Gov. Bill Ritter has signed off on a bill that phases out swine gestation stalls and veal crates in Colorado. The new law reflects a deal brokered between the Colorado Pork Producers Council and the Humane Society of the United States (HSUS), which was threatening to push a ballot initiative that also included a ban on battery cages for layer hens.
HSUS President Wayne Pacelle promises not to abandon the hen housing issue, but he says the mediation between producers and the animal activist group is encouraging. In fact, it saved the agriculture industry from having to spend millions of dollars fighting a ballot measure that’s already passed in Florida and Arizona. Last year, Oregon became the nation’s third state to ban sow gestation stalls when lawmakers quietly passed a bill with little resistance from agriculture — a signal, insiders say, of industry’s apparent resignation to the housing system’s demise in small agriculture states. California voters will decide on a ballot initiative to ban sow gestation stalls in November.
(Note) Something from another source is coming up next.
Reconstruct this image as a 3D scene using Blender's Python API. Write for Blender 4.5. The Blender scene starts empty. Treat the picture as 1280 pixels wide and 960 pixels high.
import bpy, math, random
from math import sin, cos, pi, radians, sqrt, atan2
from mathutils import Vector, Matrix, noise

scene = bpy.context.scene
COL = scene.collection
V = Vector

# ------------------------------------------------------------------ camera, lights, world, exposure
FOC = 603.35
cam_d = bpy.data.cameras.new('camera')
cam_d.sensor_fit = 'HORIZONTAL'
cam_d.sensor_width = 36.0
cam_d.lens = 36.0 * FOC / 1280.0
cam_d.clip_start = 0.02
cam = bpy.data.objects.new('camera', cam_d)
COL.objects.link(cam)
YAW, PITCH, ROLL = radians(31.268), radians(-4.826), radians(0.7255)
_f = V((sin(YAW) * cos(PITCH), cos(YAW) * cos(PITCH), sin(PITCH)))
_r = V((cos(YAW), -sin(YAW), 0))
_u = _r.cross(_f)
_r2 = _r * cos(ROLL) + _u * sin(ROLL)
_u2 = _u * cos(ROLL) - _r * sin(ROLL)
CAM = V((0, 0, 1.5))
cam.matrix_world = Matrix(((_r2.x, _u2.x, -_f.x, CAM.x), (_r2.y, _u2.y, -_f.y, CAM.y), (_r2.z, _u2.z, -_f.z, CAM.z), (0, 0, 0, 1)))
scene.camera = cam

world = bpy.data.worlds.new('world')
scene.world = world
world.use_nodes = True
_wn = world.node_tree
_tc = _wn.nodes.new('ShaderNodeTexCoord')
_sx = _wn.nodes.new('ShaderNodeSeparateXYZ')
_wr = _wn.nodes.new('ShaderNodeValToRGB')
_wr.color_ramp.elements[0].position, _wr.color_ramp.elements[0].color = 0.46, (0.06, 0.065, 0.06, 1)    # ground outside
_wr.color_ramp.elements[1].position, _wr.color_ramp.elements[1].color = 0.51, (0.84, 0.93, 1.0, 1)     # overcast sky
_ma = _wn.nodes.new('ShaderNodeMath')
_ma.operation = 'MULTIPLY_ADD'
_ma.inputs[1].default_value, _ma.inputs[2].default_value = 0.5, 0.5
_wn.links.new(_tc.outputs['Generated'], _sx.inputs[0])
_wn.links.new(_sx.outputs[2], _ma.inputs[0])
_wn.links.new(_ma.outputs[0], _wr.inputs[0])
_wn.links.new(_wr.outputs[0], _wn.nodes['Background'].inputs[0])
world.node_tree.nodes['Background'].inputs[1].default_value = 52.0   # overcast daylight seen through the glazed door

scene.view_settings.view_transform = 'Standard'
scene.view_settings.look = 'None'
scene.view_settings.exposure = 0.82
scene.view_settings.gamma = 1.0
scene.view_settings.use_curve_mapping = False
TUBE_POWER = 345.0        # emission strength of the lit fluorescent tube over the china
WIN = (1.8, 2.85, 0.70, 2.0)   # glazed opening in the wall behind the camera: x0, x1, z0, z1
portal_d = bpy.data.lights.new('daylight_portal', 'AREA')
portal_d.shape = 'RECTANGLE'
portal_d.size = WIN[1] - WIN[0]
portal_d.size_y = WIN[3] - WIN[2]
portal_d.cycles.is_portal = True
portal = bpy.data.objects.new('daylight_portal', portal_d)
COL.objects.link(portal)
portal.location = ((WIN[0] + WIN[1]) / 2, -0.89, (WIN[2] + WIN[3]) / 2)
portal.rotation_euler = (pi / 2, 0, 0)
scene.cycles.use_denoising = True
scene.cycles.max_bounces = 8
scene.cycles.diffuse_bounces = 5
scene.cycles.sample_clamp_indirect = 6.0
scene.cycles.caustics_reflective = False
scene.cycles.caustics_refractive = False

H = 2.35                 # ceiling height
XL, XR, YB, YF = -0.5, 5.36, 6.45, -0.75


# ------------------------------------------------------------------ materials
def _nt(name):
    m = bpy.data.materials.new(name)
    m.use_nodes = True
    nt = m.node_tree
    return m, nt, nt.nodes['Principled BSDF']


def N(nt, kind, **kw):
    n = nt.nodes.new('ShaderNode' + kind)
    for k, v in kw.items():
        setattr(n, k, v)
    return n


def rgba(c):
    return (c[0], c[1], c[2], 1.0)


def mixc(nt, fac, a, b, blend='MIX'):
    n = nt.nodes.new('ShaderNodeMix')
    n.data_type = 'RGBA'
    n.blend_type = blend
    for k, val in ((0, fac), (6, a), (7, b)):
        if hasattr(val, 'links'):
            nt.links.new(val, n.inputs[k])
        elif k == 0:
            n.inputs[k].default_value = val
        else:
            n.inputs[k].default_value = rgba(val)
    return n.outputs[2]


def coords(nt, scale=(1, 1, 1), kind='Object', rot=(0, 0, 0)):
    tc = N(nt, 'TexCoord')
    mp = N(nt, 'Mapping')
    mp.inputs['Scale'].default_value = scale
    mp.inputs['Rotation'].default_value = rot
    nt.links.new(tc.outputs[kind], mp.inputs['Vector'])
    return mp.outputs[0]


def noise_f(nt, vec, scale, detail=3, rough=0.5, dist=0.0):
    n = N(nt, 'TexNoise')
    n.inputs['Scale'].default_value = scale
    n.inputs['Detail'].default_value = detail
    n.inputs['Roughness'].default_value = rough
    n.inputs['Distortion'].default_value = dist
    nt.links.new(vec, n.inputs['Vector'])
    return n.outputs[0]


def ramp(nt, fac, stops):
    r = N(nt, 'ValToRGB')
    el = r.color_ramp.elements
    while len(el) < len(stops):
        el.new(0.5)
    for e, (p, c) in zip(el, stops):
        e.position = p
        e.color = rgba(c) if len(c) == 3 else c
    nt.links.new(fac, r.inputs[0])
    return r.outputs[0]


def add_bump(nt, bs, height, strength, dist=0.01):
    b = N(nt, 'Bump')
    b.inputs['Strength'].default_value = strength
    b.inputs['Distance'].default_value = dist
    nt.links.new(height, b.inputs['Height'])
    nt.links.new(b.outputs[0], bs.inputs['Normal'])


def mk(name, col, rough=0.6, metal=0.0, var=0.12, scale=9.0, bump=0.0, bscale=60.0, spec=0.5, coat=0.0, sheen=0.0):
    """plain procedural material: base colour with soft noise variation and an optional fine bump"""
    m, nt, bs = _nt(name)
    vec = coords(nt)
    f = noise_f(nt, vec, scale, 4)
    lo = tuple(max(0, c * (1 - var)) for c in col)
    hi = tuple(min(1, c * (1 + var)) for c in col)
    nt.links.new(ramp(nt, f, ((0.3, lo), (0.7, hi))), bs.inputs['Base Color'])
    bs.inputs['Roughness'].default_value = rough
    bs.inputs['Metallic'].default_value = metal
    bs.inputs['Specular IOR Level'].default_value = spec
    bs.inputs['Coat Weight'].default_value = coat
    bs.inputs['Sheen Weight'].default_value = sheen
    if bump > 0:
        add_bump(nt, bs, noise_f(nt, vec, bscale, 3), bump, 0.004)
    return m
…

The Colorado law gives producers in a state that ranks 14th in swine production 10 years to phase out sow gestation stalls and move to a group housing system. Producers using veal crates were granted four-year reprieve on the ban.
The Colorado Pork Producers Council, representing 750 producers, agreed to the ban in December based on members’ feedback and marketing indicators, Executive Director Ivan Steinke explains.
"Our producers in Colorado wanted to be proactive," he says.